Requirement. Starting with the first line of the data that follows, transcribe every line verbatim until the line containing "(.5,.45,.4), .9)]), kind='stuff')" has been transcribed.

Material.
-----
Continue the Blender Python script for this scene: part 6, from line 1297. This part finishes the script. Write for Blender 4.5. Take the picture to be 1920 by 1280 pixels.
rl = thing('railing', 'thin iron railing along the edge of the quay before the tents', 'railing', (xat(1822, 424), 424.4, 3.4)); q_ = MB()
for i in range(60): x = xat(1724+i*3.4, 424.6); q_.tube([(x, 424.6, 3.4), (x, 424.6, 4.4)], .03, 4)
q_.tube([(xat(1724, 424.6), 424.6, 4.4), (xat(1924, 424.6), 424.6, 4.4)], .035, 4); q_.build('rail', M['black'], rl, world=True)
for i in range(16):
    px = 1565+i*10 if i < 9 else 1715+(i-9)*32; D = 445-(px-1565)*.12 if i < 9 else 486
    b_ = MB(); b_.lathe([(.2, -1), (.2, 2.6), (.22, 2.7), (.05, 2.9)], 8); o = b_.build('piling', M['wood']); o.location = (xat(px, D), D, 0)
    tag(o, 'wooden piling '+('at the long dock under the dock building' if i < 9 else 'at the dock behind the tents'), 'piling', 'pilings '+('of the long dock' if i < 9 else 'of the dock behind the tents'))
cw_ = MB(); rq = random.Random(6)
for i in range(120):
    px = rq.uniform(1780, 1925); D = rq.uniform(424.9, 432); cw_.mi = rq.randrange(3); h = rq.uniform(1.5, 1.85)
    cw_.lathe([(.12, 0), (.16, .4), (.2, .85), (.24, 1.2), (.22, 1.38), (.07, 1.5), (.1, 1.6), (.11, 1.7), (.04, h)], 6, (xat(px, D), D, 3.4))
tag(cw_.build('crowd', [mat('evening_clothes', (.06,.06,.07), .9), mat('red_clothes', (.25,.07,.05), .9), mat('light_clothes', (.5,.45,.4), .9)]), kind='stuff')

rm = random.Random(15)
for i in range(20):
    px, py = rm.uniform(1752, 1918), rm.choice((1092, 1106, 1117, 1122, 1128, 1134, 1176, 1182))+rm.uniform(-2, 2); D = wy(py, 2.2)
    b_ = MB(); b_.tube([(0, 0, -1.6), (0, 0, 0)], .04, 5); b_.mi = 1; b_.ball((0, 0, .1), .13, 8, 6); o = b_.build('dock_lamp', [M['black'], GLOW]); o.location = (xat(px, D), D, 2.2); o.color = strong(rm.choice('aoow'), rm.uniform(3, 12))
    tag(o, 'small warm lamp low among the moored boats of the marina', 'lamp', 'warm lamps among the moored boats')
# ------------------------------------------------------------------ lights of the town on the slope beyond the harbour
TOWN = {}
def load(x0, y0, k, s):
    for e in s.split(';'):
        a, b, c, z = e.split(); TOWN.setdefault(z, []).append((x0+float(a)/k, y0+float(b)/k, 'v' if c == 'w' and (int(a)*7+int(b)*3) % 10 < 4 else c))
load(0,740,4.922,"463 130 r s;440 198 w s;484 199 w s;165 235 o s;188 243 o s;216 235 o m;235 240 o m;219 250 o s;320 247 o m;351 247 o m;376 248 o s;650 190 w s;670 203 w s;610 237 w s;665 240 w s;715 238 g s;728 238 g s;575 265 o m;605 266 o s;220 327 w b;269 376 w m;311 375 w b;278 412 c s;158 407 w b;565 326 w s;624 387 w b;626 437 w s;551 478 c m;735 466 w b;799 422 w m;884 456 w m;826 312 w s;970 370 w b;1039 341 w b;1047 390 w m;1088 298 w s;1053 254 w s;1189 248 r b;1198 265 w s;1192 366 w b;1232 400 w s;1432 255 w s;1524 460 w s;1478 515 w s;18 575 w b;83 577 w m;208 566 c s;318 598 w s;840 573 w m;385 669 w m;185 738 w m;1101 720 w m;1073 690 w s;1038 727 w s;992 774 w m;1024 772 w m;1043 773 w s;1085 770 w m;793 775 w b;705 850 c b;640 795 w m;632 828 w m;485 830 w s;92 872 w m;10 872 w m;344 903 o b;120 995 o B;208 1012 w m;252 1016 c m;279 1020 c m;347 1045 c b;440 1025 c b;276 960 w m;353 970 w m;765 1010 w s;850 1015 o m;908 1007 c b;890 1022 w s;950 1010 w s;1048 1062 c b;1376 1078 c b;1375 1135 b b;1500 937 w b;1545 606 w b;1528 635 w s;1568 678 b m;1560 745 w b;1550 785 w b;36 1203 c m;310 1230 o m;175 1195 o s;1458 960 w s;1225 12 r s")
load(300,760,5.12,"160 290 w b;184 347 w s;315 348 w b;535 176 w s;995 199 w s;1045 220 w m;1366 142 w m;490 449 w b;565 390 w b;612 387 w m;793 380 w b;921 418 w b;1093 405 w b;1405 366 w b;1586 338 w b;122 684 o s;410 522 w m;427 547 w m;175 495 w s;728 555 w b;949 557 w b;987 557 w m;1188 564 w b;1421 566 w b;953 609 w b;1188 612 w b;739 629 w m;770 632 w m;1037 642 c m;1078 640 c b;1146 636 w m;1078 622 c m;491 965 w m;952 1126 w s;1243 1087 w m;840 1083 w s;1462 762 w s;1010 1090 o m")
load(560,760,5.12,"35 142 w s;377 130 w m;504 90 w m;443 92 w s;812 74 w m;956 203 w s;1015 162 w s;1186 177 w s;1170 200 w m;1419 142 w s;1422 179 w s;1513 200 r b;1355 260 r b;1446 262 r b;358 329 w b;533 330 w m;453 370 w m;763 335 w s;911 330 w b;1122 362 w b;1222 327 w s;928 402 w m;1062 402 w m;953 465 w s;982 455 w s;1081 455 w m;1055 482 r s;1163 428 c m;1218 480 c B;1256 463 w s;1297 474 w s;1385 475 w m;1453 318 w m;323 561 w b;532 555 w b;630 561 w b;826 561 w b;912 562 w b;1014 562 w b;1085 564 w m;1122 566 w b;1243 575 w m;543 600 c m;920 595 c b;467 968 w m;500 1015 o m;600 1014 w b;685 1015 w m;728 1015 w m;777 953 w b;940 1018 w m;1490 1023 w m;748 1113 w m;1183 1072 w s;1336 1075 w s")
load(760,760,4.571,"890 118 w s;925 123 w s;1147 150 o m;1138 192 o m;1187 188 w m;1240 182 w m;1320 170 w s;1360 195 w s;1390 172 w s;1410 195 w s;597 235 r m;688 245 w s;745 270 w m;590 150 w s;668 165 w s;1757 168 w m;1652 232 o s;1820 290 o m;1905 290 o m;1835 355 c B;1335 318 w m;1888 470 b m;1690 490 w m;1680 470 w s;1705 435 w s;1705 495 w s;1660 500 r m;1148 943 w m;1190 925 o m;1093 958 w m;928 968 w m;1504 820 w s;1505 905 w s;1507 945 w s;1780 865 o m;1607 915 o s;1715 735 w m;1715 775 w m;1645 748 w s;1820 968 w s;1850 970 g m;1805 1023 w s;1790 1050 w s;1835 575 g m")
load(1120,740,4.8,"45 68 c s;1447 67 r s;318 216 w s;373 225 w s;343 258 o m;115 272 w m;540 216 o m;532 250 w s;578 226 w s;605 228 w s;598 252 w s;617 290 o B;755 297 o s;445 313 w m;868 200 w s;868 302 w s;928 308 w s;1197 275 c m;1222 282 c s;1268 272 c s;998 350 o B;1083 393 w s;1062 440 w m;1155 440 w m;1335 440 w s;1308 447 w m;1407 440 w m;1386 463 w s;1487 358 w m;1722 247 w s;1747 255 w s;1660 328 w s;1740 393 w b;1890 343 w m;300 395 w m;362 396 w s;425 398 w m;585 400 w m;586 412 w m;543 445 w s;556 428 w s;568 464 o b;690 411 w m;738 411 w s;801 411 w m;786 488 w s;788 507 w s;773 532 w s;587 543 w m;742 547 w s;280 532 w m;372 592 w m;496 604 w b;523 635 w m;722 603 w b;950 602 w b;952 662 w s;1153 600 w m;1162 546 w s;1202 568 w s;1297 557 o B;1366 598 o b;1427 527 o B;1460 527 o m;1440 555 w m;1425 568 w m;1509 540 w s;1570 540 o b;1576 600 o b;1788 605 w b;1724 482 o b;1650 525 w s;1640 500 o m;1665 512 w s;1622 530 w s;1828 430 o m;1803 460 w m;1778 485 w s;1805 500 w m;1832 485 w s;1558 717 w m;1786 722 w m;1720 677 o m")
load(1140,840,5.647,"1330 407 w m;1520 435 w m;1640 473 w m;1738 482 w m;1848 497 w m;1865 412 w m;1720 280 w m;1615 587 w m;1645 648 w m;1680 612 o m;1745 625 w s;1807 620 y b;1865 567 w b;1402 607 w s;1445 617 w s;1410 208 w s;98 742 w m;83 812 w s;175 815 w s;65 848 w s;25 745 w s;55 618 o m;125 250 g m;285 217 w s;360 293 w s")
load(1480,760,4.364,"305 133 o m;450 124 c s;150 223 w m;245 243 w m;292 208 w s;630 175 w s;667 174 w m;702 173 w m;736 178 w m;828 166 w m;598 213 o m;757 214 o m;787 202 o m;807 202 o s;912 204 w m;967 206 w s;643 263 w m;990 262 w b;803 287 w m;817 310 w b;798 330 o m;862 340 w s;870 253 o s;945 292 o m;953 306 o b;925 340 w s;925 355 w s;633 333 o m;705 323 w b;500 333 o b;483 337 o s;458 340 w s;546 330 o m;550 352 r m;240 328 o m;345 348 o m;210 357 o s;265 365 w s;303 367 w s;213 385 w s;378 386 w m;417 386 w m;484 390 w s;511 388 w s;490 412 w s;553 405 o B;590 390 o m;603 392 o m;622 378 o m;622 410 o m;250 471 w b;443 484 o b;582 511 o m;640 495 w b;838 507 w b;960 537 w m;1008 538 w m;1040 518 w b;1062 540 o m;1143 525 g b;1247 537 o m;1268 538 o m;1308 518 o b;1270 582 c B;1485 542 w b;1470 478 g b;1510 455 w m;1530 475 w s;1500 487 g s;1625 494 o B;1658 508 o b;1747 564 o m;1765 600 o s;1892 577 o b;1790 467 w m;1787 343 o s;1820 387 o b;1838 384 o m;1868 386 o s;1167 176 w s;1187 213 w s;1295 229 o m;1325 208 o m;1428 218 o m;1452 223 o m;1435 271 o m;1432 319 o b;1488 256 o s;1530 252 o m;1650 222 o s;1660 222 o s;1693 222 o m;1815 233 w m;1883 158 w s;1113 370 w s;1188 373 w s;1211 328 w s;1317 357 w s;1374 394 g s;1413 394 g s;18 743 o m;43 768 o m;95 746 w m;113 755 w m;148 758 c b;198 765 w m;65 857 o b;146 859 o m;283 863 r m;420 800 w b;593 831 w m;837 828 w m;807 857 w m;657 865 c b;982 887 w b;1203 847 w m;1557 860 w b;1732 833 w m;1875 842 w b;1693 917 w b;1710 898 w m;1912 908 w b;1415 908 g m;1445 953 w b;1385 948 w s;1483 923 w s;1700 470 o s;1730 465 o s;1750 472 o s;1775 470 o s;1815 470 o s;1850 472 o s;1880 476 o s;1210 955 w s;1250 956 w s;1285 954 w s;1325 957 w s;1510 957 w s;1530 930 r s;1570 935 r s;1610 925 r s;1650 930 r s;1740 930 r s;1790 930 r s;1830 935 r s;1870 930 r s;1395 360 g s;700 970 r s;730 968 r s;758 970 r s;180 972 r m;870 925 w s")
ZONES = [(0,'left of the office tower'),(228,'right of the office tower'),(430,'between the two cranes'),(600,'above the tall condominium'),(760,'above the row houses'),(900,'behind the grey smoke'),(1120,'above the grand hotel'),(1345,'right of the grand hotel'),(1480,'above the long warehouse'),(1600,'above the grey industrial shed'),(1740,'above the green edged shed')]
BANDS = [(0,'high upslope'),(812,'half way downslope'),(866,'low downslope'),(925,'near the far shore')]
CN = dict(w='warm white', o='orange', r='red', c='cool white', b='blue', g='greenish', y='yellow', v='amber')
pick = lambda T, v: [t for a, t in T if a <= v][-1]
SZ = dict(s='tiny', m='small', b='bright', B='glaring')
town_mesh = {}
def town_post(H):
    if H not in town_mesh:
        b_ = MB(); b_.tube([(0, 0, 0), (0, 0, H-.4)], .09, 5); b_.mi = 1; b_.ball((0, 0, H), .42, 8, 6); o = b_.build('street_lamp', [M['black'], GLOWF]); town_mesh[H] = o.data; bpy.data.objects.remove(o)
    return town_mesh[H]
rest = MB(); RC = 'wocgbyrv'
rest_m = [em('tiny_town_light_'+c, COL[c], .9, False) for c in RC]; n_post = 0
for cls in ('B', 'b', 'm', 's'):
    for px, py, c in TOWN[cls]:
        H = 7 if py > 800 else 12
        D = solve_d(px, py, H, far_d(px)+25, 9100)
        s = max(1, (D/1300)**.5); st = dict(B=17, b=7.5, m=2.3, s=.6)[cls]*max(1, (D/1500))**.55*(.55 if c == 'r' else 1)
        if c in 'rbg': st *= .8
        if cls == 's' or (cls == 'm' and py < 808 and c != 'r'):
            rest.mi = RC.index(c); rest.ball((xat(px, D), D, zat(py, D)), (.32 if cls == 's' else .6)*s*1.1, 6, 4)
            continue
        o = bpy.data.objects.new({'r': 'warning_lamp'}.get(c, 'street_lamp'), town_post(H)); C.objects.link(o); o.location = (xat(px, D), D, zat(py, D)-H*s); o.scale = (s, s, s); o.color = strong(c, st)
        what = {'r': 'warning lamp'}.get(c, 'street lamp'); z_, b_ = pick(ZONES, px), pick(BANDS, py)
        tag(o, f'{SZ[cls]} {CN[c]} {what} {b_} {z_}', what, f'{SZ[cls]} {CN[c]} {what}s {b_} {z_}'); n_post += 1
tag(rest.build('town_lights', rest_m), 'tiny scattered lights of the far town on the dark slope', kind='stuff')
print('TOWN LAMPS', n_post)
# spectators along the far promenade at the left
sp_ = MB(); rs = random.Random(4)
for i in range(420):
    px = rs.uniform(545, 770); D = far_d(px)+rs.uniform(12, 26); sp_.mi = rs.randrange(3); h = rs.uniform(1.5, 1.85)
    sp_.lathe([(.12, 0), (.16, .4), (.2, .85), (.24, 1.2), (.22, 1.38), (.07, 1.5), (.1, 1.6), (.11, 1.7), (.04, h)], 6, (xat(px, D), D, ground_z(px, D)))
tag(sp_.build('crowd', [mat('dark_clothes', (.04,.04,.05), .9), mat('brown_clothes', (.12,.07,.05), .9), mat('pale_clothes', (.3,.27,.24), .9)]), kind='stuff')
-----
Solution to the exercise.
Continue the Blender Python script for this scene: part 6, from line 1297. This part finishes the script. Write for Blender 4.5. Take the picture to be 1920 by 1280 pixels.
rl = thing('railing', 'thin iron railing along the edge of the quay before the tents', 'railing', (xat(1822, 424), 424.4, 3.4)); q_ = MB()
for i in range(60): x = xat(1724+i*3.4, 424.6); q_.tube([(x, 424.6, 3.4), (x, 424.6, 4.4)], .03, 4)
q_.tube([(xat(1724, 424.6), 424.6, 4.4), (xat(1924, 424.6), 424.6, 4.4)], .035, 4); q_.build('rail', M['black'], rl, world=True)
for i in range(16):
    px = 1565+i*10 if i < 9 else 1715+(i-9)*32; D = 445-(px-1565)*.12 if i < 9 else 486
    b_ = MB(); b_.lathe([(.2, -1), (.2, 2.6), (.22, 2.7), (.05, 2.9)], 8); o = b_.build('piling', M['wood']); o.location = (xat(px, D), D, 0)
    tag(o, 'wooden piling '+('at the long dock under the dock building' if i < 9 else 'at the dock behind the tents'), 'piling', 'pilings '+('of the long dock' if i < 9 else 'of the dock behind the tents'))
cw_ = MB(); rq = random.Random(6)
for i in range(120):
    px = rq.uniform(1780, 1925); D = rq.uniform(424.9, 432); cw_.mi = rq.randrange(3); h = rq.uniform(1.5, 1.85)
    cw_.lathe([(.12, 0), (.16, .4), (.2, .85), (.24, 1.2), (.22, 1.38), (.07, 1.5), (.1, 1.6), (.11, 1.7), (.04, h)], 6, (xat(px, D), D, 3.4))
tag(cw_.build('crowd', [mat('evening_clothes', (.06,.06,.07), .9), mat('red_clothes', (.25,.07,.05), .9), mat('light_clothes', (.5,.45,.4), .9)]), kind='stuff')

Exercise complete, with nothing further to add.